Hace casi medio siglo, en 1967, el general Felipe de la Barra publicó “Objetivo: Palacio de Gobierno”. En esta obra, se hace una sistemática narración de los golpes y cuartelazos de los que fueron víctimas los habitantes del inmueble de Palacio de Gobierno, desde 1541 con el asesinato del marqués gobernador Francisco Pizarro, su fundador y primer residente, hasta el primer golpe institucional, hecho contra Manuel Prado en 1962. Obviamente, no recogió los eventos que el destino deparaba al Perú: el golpe del general Velasco en 1968, el pronunciamiento de Morales Bermúdez en 1975 y el autogolpe del presidente Fujimori en 1992. La historia nos muestra que en nuestro país, al igual que en América Latina, la tendencia golpista ha sido constante, a tal punto que en 1948, ante la noticia de la “Revolución Restauradora” del general Odría contra el íntegro presidente Bustamante, el poeta Martín Adán soltó el célebre “el Perú ha vuelto a la normalidad”. El libreto ha sido casi siempre el mismo: una situación supuestamente insoportable, un gobierno desprestigiado e incapaz para resolver los problemas del país o uno despótico y opresor con las libertades cívicas, una respuesta mesiánica junto a promesas (mayormente incumplidas) de un país mejor.

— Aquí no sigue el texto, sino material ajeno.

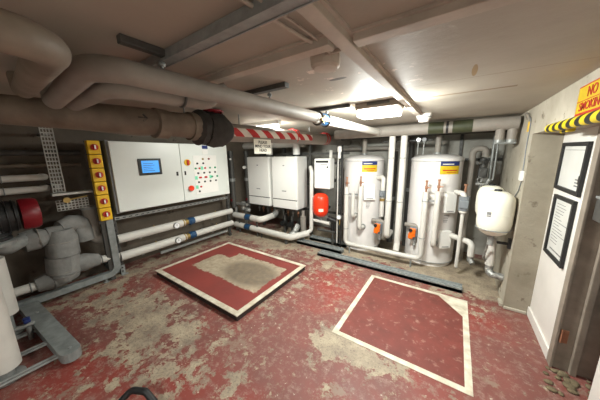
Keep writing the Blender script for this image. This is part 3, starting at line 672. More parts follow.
B().tube([(-1.79, 1.09, 1.79), (-1.79, 1.14, 1.79), (-1.79, 1.20, 1.79), (-1.79, 1.29, 1.785), (-1.79, 1.36, 1.78), (-1.79, 1.44, 1.775)], .12, bend=.2, seg=24, radii=[.10, .14, .135, .15, .145, .098], lump=.06).build('valve_cover', 'quilt_black', bp)
B().tube([(-1.8, 1.27, 1.86), (-1.8, 1.27, 1.905)], .035).build('valve_stem', 'darksteel', bp)
B().torus((-1.74, 1.27, 1.925), .075, .009).box(-1.81, -1.67, 1.264, 1.276, 1.92, 1.93).box(-1.746, -1.734, 1.2, 1.34, 1.92, 1.93).build('handwheel', 'darkred', bp)
B().torus((-1.8, 2.50, 1.80), .09, .006, (.1, 1, .35)).torus((-1.8, 2.52, 1.80), .09, .006, (.1, 1, -.4)).torus((-1.8, 3.32, 1.812), .088, .008, (0, 1, 0)).torus((-1.8, 3.40, 1.813), .088, .008, (0, 1, 0)).build('red_tie', 'red', bp)
hr = B()
for yy in (1.05, 1.6, 2.9): hr.cyl((-1.8, yy, 1.86), (-1.8, yy, CZ), .006)
hr.build('hanger_rod', 'steel', bp)
o4 = thing('clad_saddle', 'brown clad fitting lying behind the main pipe above the control panel', 'pipe fitting', (-2.2, 1.2, 1.72))
B().tube([(-2.25, .55, 1.82), (-2.25, .9, 1.83), (-2.25, 1.3, 1.83), (-2.25, 3.62, 1.80)], .07, seg=24, radii=[.07, .1, .07, .06], bend=.3).build('pipe_run', 'clad', o4)
ro = B()
for yy in (.65, .85, 1.05, 2.4): ro.cyl((-2.25, yy, 1.88), (-2.25, yy, CZ), .006)
ro.build('hanger_rod', 'darksteel', o4)
# mind your head sign
sn = thing('hanging_sign', 'white sign reading PLEASE MIND YOUR HEAD hanging from the striped pipe', 'sign', (-1.69, 1.8, 1.57))
B().box(-1.698, -1.692, 1.68, 1.935, 1.575, 1.722, .001).build('sign_board', 'signwhite', sn)
for i, w in enumerate(('PLEASE', 'MIND YOUR', 'HEAD')):
    B().text(w, .042, (-1.6905, 1.8075, 1.69-.04*i), (0, 1, 0), (0, 0, 1), .0006).build('lettering', 'blackink', sn)
B().cyl((-1.7, 1.70, 1.71), (-1.715, 1.70, 1.735), .003, seg=6).cyl((-1.7, 1.91, 1.71), (-1.715, 1.91, 1.735), .003, seg=6).build('sign_tie', 'steel', sn)

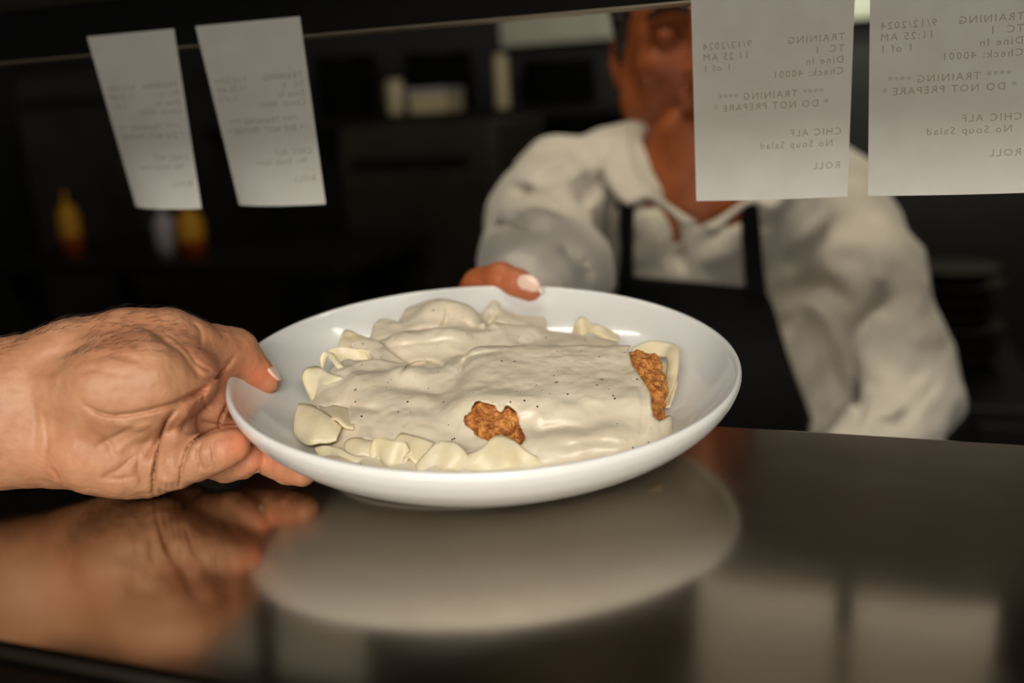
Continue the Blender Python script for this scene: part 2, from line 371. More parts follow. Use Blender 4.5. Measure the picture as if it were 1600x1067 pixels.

Hablando jurídicamente, el artículo 45° de la Constitución afirma que “Ninguna persona, organización, Fuerza Armada, Policía Nacional o sector de la población puede arrogarse el ejercicio de ese poder. Hacerlo constituye rebelión o sedición”, estos dos últimos, considerados delitos políticos tipificados en los artículos 346° y 347° del Código Penal vigente. Pero ¿cómo responder ante tal posibilidad? La Constitución en su artículo 46°, afirma que “Nadie debe obediencia a un gobierno usurpador, ni a quienes asumen funciones públicas en violación de la Constitución y de las leyes”, reconociendo a la población civil el derecho de insurgencia “en defensa del orden constitucional”. Este derecho, introducido por la Constitución de 1979, no ha sido aún invocado, debido a que su efecto práctico sólo puede verse cuando el régimen usurpador abandona el poder; en los demás casos, la fuerza material detentada por los usurpadores haría que su acto permanezca impune.
La semana pasada, el Ejército decretó una orden de inamovilidad absoluta a fin de verificar el armamento de guerra, habida cuenta del uso de granadas de guerra por parte de grupos delincuenciales. La noticia despertó rumores sobre la posibilidad de un golpe de estado, y al día siguiente, varios amigos me confesaron haber esperado las noticias con calma ante lo inevitable. Los rumores no quedaron allí, ya que el pasado fin de semana, el director de un conocido medio nacional publicó un editorial, en base a la información de un alto mando castrense, donde afirmó la existencia de hasta tres grupos con intenciones de quebrar el orden constitucional: uno vinculado al presidente Humala, deseoso de salvar a su esposa del vendaval de acusaciones desatadas con la publicación de agendas; otro esperanzado en la liberación del incómodo hermano del presidente, Antauro Humala; y otro más, buscando dar un golpe preventivo ante la situación incierta al 2016.
En las siguientes horas, surgieron distintas reacciones condenando la posibilidad. Incluso el congresista Abugattás reconoció que existió una reunión de oficiales, pero tratando otro tema. El presidente del Congreso, Luis Iberico, reconociendo el enrarecimiento de la situación política nacional con tantas denuncias y ataques ad portas de las elecciones de 2016, recomendó al gobierno tranquilizar al país frente a estos rumores, pidiendo reiniciar el diálogo con las fuerzas de oposición. Y el asesor presidencial Wilfredo Pedraza calificó el rumor como una “barbaridad para generar inestabilidad en el país”.
Al margen de estos rumores, lo innegable es la erosión de la institucionalidad peruana. Nunca hemos sido un país muy dado a las ideas democráticas, pero el desprestigio de nuestras instituciones, su ineficacia en responder a los desafíos por parte de la delincuencia, la corrupción y la situación económica, y el lastimoso hecho que tengamos que elegir al menos malo de los candidatos este 2016, siempre generará un eficaz caldo de cultivo, si no para un golpe, si para la aparición de demagogos capaces de capitalizar el descontento y derribar la precaria democracia peruana. Los siguientes meses serán testigos de la reacción del gobierno y de la ciudadanía frente a tal riesgo.
P.S. Al momento de cerrar este artículo, hemos visto indignados la conferencia de prensa donde el ministro de Defensa confirmó las sospechas de la mayoría: que las granadas de guerra utilizadas en los recientes actos delincuenciales, provenían de los institutos armados. ¿La actitud de estos malos militares y policías implicados en este criminal negocio debería considerarse traición a la Patria?